On using Luke as a shield

“The fact is, our story went down an epic story. And for me, he had to be the shield because ultimately he would go. Because they were all voting for him, it would have been an injustice and tarnished our friendship to go with everyone and vote him out, so it worked out right.”

Australian Survivor’s final four. L-R: Tara, Michelle, Jericho and Peter

On not getting a single vote until Finale Week:

“People will look at it like ‘Oh Jericho’s there because he wasn’t the biggest threat’ and that’s fine with me but you’ve got to understand that it’s not a 39 day format, it’s 55 days. I had to adjust my plans to make sure that this was a game that you have to get to the 55th day.”

On Jarrod grilling him at tribal council

“It actually put me off guard. I didn’t realise that one underline would be the repercussion of someone remembering it. The guy remembered it. It goes to show that people hold onto the small details in this game.”

On how he stayed grounded

“It sounds cheesy but the fact that in a messed up game, where you have to lie, scheme against your friends, my values, my principles and my faith in God was still strong. It was probably the only thing that was constant in this whole craziness. And the fact that when you don’t have food to gain strength and energy, I gained that from my faith in God.”

On when he connected with Luke:

“Day One, I said I wanted to be someone who could change the course of the game. There was a unanimous decision until Luke approached me and was like ‘I want to change it up’ and I looked at him and was like ‘Bro! Same!’ The minute we both laughed and realised we both have the same humour was when I connected instantly. You want to cause chaos and laugh at that? Awesome, that’s exactly what I want. We’d be on the same page and laugh at it and it would be something against the motion. I think in the game you need that one person where you instantly connect with the same humour and same ideas. I knew about his Spy Shack from day dot and he knew about my cookies at week 2.”

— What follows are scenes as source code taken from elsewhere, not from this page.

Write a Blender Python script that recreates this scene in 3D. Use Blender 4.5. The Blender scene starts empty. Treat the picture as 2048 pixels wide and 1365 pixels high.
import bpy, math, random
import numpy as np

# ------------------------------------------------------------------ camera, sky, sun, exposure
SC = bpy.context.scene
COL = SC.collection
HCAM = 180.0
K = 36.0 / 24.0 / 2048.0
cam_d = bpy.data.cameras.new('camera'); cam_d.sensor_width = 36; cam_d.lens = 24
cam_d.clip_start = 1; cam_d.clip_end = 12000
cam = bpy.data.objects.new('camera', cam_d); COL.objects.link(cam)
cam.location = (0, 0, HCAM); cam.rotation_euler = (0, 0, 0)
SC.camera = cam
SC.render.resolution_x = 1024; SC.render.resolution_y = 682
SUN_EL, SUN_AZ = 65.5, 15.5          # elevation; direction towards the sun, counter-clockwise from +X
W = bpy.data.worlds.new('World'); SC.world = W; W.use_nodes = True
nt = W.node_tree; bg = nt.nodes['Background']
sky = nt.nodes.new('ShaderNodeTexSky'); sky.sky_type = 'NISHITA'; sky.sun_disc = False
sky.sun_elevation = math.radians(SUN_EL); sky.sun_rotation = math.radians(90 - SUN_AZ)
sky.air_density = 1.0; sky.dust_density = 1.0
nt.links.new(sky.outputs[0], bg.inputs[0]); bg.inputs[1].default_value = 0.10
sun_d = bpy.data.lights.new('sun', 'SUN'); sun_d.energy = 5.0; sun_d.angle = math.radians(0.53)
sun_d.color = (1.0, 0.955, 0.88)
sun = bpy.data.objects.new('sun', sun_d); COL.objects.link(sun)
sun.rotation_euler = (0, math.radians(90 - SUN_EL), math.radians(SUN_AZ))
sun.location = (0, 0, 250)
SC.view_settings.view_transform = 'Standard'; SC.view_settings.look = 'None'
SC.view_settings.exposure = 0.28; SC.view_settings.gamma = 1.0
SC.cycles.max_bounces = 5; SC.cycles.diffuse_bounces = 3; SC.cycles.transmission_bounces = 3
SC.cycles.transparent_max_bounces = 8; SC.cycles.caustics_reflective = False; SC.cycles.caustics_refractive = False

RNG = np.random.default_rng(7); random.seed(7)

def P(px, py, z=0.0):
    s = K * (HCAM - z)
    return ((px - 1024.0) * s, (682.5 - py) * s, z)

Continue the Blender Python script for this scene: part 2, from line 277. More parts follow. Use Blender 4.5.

On what he plans to do with the prize money

“Because I’m young, there is a hype with this whole thing. I think that the best thing is for that hype to go down and to do that I will protect it against myself just because when you’re in that hype it’s so easy to say yeah I’m going to buy that which sometimes is not the wisest decision. I’ll be more wise when that hype is down, and in six months or a year I’ll do something with it but for now I’m gonna have a mindset that I didn’t even win anything.”

On what’s next for him

“I’m just an average Joe bloke and I always remind myself that I am. I’m going back to work, I’m still going to shop at Coles. I don’t think one massive prize should be the thing that makes me drop everything in my life. I’ve gotten to where I am because of the steps I’ve taken so why throw that away?”